Determining if, when and how to offer commercial huckleberry harvesting in the future is all part of the current feedback gathering effort, said Kill.
The first decision will cover what happens this year. The Forest Service is in ongoing discussions with partners, interested parties, Tribes and the wild foods industry. Kill invites people following the huckleberry issue and other Gifford Pinchot National Forest topics to sign up to receive email news updates.


If commercial picking is allowed, it should all be by hand and only after the tribes have their share. Plus,it should be limited in number and charged a lot more for a permit. I have had these people completely devastate my family’s favorite places to pick. Very sad.
Commercial huckleberry picking should be permantly banned, I have noted in the last 20 years or so that more & more commercial pickers are descending on the forest and depleting large areas of berries. I have noted that the commercial pickers pick the berries sometimes before they are ripe and use rakes on the tender branches that damages the plants growth.
Huckleberries can not be grown commercially because of the special relationship the plants have with the microiza in the soil where they grow.
I used to work for the Forest Service so I was witness to the hoards of greedy commercial pickers out there taking all the berries from the indigenous people and the locals who have a tradition of picking a gallon or so of huckleberries for personal use each year.
Leave the berries for wildlife. Many species rely on them for nourishment.
Leave the berries only to the first naation people who harvested them for millions of years.
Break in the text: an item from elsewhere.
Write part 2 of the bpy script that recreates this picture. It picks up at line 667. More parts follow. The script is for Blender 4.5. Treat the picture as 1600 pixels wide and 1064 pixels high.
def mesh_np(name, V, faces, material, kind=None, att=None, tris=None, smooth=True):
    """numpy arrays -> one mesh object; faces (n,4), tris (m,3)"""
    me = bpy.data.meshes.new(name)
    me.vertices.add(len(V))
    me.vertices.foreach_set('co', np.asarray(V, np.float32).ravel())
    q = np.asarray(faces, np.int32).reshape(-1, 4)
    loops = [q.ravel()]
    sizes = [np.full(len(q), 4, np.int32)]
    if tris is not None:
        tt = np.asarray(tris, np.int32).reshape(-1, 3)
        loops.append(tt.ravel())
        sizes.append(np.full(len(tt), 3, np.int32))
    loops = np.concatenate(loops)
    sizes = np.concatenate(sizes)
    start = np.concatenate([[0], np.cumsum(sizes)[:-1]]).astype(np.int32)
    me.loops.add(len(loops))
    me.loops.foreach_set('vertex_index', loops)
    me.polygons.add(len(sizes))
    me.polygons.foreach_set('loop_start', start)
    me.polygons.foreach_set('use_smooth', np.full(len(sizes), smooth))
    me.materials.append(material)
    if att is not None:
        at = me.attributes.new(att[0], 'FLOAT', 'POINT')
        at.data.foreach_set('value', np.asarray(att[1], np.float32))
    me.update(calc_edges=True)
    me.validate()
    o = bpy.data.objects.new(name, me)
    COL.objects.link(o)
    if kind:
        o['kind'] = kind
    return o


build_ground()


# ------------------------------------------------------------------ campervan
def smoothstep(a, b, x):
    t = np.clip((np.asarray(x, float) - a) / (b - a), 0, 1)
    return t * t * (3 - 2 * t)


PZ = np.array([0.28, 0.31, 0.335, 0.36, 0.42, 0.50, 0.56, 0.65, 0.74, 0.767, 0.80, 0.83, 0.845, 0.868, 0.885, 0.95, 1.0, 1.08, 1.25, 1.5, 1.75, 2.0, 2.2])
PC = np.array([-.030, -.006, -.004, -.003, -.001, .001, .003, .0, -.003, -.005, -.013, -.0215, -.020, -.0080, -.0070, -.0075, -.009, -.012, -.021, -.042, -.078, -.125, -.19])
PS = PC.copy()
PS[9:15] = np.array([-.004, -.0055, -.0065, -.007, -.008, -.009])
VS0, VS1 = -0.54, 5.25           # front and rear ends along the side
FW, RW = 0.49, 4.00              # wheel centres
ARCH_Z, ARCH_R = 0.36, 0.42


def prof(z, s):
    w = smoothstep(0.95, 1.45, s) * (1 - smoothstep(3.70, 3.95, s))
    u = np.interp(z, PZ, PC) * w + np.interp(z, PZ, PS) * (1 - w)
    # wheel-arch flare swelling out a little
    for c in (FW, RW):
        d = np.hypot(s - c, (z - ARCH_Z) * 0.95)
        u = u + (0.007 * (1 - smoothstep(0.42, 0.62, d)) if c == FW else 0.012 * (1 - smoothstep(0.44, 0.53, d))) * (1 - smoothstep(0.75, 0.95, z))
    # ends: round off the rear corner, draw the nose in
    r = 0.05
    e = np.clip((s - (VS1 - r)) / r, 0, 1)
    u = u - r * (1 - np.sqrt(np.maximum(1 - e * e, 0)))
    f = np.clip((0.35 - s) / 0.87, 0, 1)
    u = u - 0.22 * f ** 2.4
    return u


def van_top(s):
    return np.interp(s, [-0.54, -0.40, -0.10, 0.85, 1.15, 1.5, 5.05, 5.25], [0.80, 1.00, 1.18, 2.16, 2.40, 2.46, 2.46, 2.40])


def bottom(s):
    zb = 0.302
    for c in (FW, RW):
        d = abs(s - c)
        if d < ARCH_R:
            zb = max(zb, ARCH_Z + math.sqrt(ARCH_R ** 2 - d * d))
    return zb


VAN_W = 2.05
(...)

They are entitled to the fruit and should enjoy it. We have taken so much from the first people that it is about time we see things their way.
Steve, thank you for this article! At the elevations where huckleberries grow, Mount Adams has sustained extensive large wildfires since 2008. This has reduced many different food sources for wildlife, making the huckleberries more important than ever as a food source for wildlife, as well as a First Food for the Yakima nation. In particular, more black bears have been showing up in Trout Lake in recent years looking for food. The raking does lots of damage to the huckleberry bushes and should never have been allowed at all. Poor oversight and stewardship by USFS let things get out of hand. The picking ban was long overdue and much needed. I hope the ban on commercial picking becomes permanent. Thank you to those at the GPNF who made it happen!